2015 Prize in International Relations
Winner: Eric Helleiner
Forgotten Foundations of Bretton Woods: International Development and the Making of the Postwar Order. 2014 Ithaca ; London: Cornell University Press.
Photo: Eric Helleiner thanking the prize awarded at the CPSA President’s Dinner – June 3, 2015 – Roof Top Terrace at National Arts Centre, Ottawa.
Excerpt from jury report: With this work Eric Helleiner presents a major re-interpretation of the birth of the post-war order and the important place of international development at its outset. Accessing new archival resources, Helleiner persuasively demonstrates that the reconciliation of liberal multilateralism with the state-led development priorities of Southern governments was a core concern of the Bretton Woods architects.
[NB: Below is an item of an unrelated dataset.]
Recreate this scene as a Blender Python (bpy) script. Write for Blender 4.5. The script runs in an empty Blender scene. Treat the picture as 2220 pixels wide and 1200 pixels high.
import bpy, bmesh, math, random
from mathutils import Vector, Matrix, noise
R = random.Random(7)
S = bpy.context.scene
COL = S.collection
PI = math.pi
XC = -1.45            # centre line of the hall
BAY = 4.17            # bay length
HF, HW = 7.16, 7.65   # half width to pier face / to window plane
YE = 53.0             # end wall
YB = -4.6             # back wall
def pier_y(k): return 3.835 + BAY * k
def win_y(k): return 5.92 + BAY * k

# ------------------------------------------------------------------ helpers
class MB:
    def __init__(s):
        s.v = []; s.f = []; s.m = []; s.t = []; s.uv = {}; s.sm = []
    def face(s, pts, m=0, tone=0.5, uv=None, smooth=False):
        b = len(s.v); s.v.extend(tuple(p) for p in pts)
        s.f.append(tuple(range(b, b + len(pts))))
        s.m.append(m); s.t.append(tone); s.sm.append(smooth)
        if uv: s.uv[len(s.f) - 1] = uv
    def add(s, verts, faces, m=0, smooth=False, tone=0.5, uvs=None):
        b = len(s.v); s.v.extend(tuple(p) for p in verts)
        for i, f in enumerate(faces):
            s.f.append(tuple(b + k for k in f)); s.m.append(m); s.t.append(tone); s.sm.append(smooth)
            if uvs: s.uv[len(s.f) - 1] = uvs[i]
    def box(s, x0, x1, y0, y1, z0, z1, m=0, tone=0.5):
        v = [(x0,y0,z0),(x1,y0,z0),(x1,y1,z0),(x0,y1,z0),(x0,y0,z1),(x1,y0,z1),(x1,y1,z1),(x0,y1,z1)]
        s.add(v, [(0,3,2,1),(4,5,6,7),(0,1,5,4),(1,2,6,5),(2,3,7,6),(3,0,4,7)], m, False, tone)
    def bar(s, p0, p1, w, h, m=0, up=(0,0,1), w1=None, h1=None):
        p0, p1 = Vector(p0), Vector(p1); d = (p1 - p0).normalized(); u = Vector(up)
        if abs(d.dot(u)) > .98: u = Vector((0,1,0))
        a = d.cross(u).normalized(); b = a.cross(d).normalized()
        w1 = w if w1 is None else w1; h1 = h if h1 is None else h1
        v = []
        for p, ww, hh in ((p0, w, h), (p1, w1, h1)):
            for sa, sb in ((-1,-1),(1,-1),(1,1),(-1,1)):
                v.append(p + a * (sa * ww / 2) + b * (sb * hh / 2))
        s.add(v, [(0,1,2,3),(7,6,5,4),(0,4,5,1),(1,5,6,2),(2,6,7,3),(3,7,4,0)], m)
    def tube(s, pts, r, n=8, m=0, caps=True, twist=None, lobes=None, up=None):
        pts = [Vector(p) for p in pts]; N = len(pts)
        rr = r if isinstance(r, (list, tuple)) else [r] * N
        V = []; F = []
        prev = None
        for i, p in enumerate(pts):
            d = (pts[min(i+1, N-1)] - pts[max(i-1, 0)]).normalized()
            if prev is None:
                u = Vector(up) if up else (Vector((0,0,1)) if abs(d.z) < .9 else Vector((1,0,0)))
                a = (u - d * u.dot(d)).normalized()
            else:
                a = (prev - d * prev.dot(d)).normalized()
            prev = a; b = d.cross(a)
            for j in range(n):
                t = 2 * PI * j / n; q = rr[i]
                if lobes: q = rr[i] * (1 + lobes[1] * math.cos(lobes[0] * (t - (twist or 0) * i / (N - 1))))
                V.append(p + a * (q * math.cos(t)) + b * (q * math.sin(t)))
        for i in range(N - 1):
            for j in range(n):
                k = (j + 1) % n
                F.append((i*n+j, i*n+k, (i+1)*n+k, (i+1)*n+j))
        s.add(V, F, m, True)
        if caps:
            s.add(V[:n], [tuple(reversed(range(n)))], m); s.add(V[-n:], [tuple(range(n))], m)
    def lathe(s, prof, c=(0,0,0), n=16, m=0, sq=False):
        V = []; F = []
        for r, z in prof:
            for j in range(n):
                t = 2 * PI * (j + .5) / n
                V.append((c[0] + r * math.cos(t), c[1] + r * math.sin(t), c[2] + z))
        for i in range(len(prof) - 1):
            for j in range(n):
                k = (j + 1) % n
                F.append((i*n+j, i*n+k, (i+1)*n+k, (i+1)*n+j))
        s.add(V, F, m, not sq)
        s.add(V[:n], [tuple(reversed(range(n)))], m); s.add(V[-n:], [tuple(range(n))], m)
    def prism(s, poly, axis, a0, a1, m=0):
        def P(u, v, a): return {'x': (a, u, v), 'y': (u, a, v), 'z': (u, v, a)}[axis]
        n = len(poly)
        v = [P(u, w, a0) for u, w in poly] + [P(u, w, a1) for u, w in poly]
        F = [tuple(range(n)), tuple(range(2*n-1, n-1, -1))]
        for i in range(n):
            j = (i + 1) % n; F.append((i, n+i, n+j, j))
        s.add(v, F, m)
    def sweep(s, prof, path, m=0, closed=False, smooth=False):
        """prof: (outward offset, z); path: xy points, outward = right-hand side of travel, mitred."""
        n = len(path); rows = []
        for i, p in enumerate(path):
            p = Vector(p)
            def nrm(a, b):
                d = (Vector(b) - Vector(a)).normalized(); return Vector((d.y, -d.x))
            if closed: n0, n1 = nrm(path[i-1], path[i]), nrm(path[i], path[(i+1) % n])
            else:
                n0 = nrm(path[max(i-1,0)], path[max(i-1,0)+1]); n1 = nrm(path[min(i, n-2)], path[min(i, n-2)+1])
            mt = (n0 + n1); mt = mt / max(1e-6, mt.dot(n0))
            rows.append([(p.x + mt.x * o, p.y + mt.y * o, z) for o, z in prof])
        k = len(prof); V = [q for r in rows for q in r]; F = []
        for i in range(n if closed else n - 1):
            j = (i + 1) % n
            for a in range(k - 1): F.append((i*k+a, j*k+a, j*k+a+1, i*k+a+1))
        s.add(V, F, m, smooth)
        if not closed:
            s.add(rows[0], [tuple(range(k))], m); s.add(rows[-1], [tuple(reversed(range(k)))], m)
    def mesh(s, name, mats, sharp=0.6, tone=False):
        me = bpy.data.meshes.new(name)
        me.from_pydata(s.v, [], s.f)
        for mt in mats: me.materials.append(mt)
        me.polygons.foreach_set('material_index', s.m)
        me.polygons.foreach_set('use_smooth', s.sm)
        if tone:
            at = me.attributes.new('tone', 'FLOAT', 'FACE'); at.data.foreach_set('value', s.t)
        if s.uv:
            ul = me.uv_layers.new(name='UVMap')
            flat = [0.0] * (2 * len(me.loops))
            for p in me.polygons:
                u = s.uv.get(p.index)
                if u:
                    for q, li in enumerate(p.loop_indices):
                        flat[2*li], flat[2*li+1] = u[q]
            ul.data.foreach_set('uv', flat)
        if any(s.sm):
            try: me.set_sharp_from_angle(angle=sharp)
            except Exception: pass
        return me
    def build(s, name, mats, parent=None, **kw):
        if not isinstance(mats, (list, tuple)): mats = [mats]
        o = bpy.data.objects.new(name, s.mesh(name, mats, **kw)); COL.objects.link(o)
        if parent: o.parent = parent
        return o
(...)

His detailed, theoretically-sophisticated analysis deftly challenges received wisdom on the roots of North-South development practices and draws previously unrecognized connections across Bretton Woods, the New International Economic Order, and the G20. Historically situated yet relevant to contemporary development policy – and written in exceptionally clear and accessible prose – Forgotten Foundations of Bretton Woods makes an outstanding scholarly contribution to the advancement of knowledge. Sure to be read by a broad audience of historians and economists as well as political scientists and others, the impact of this book will be wide-ranging.